UNITED STATES—In the past two years I have discovered something about my spending habits that I never paid much attention to: food is costly. That especially holds true if you’re one who indulges in eating out. I will not say I eat out every day of the week because I don’t and I know it would NOT be healthy to do so. However, I would argue I eat out at least 2 times a week, preferably on the weekends.

The thing about eating out is that you want variety, but at the same time you want to ensure you’re getting a meal that is tasty, and you feel like you get your money’s worth. If you’re hitting up these fast-food restaurants for the most part that is not the case! You eat, and maybe an hour or two later you’re still hungry. Why is that? Look at the key terminology: fast-food!

The goal is not to ensure that you are full after eating, it’s to satisfy that craving, that hunger that you have. As a result you may have just dropped $6-$15 on a meal, consumed anywhere from 800-2000 calories and your body is telling you that you want more. It places you in pickle because not only are you still not satiated, but you’ve wasted money.
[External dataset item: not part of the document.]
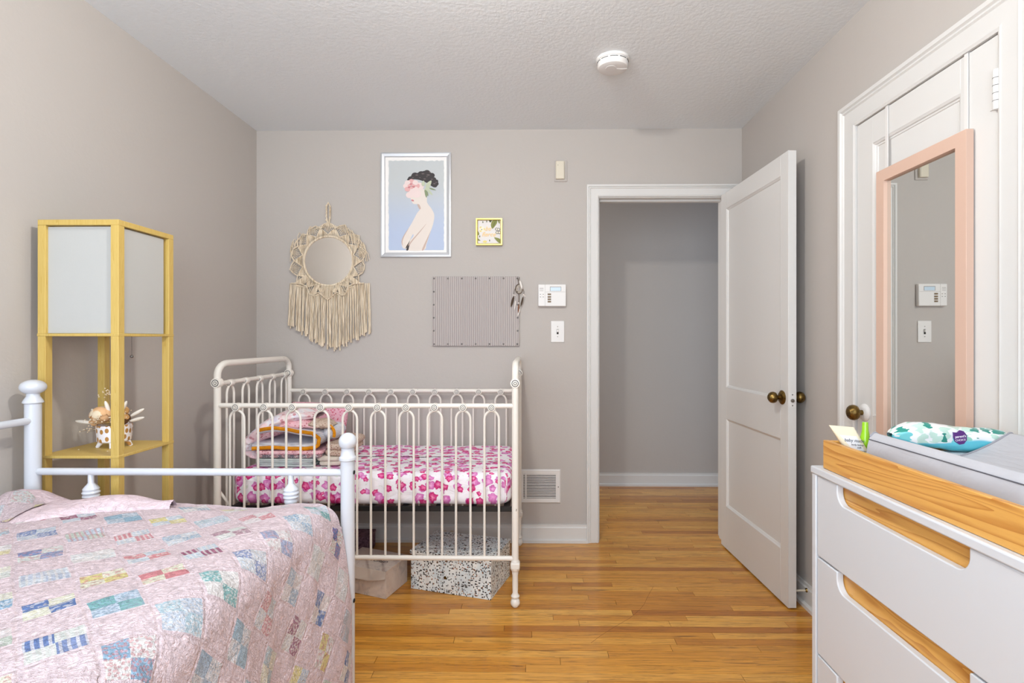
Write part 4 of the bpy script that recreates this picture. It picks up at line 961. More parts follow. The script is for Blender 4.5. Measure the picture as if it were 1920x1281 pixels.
def soft_box(x0, x1, y0, y1, z0, z1, rc, rz, nu, nv, dis=0.0, seed=0.0, puff=0.0, belly=0.0):
    """closed cushion: superellipse outline, profile sections from bottom centre over the side to the top centre; returns f(a,b), uvf(a,b)"""
    hx_, hy_ = (x1-x0)/2, (y1-y0)/2; cx_, cy_ = (x0+x1)/2, (y0+y1)/2
    path = [(0.0, 0.0)] ; K = nv
    def outline(t, ins):
        # rounded rectangle by corner radius rc
        ex, ey = hx_-ins, hy_-ins; r_ = max(min(rc, ex, ey)-ins*0.5, 0.004)
        per = [2*(ey-r_), PI/2*r_, 2*(ex-r_), PI/2*r_]*2; tot = sum(per); d = (t % 1.0)*tot
        segs = [((ex, -ey+r_), (0, 1)), ('c', (ex-r_, ey-r_), 0), ((ex-r_, ey), (-1, 0)), ('c', (-ex+r_, ey-r_), PI/2), ((-ex, ey-r_), (0, -1)), ('c', (-ex+r_, -ey+r_), PI), ((-ex+r_, -ey), (1, 0)), ('c', (ex-r_, -ey+r_), 1.5*PI)]
        for L_, sg_ in zip(per, segs):
            if d <= L_ or L_ is per[-1] and sg_ is segs[-1]:
                if sg_[0] == 'c':
                    a = sg_[2] + d/r_; return sg_[1][0] + r_*math.cos(a), sg_[1][1] + r_*math.sin(a)
                return sg_[0][0] + sg_[1][0]*d, sg_[0][1] + sg_[1][1]*d
            d -= L_
        return ex, -ey+r_
    hz = (z1-z0)
    def prof(b):
        # b 0..1: bottom inset -> side -> top inset -> centre ; returns (inset, z)
        if b < 0.15: return (min(hx_, hy_)*0.98*(1-b/0.15) + rz*(b/0.15), z0)
        if b < 0.30:
            t = (b-0.15)/0.15*PI/2; return (rz*(1-math.sin(t)), z0 + rz*(1-math.cos(t)))
        if b < 0.45: return (0.0, z0 + rz + (hz-2*rz)*(b-0.30)/0.15)
        if b < 0.60:
            t = (b-0.45)/0.15*PI/2; return (rz*(1-math.cos(t)), z1 - rz + rz*math.sin(t))
        t = (b-0.60)/0.40; return (rz + (min(hx_, hy_)*0.98-rz)*t, z1)
    def f(a, b):
        ins, z = prof(b); u, v = outline(a, ins)
        n1 = nz(u*8+seed, v*8, z*8); n2 = nz(u*22+seed, v*22, z*22)
        k = 1 + belly*math.sin(PI*min(1, max(0, (z-z0)/hz)))
        zz = z + dis*(n1+0.4*n2)*(0.3 if b < 0.3 else 1)
        if puff and z > (z0+z1)/2: zz += puff*(1-(u/hx_)**2)*(1-(v/hy_)**2)
        return Vector((cx_ + u*k + dis*0.6*n2, cy_ + v*k + dis*0.6*n1, zz))
    def uvf(a, b):
        ins, z = prof(b); u, v = outline(a, ins)
        p = f(a, b); d = Vector((u, v)); dn_ = max(abs(u)/hx_, abs(v)/hy_)
        off = (z1 - z)
        s_ = 1 + off/max(0.05, d.length)
        if abs(u)/hx_ > abs(v)/hy_: return (cx_ + u + math.copysign(off, u), cy_ + v)
        return (cx_ + u, cy_ + v + math.copysign(off, v))
    return f, uvf
f_, u_ = soft_box(MX0, MX1, MY0, MY1, MZ0, MZ1, 0.06, 0.035, 0, 0, 0.003, 1.0)
cm = B().grid(240, 60, f_, u_, closed_u=True).build('crib_mattress', 'sheet', label='crib mattress in a white sheet with magenta flowers', cat='mattress', sharp=180)
simple('wicker', (150, 128, 98), 0.8);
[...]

So what is the solution? Get in the kitchen and prep a meal. I’ve come to the realization that when you make a home cooked meal it stretches your budget. What you spend on a meal at a restaurant or a fast-food chain could have been spent at the grocery store where you could make 2-3 meals for the week that could be consumed over a number of days.

Not only are you not eating something healthy, you’re preventing yourself from wasting money. Here’s the great thing about cooking: you get to bond with family, you are 10x likely to get full from a meal that you prepared versus dining out. In addition, you are likely to utilize that money that you may have spent outside of the home and place back into the home.

The key to having money is to not spend it wastefully. I’ve come to the conclusion that eating out is wasteful spending of money. It’s ok to do it maybe once a week, but to do it, 3-7 days a week is excessive and just tally up your receipts if you think I’m misleading you. Calculate what you spent and imagine if you had taken those funds and utilized them at the grocery store. How much money might you have saved? It’s a stark reality; one that is quite difficult for many of us to fathom at first glimpse, but it does exist America. You cannot run for it, you cannot hide from it; we are spending more eating out then we spend on probably anything else.

Why not focus that energy on aiming to cook meals, stock up the pantry, the fridge, the freezer and the cabinets in the home with items that are not deep fried or heavily processed. Just consider my challenge to you. Keep all the receipts on fast-food or dining out that you do for 1 week. At the end of the week, tally them and ask yourself the question: Man, what could I have done with that money?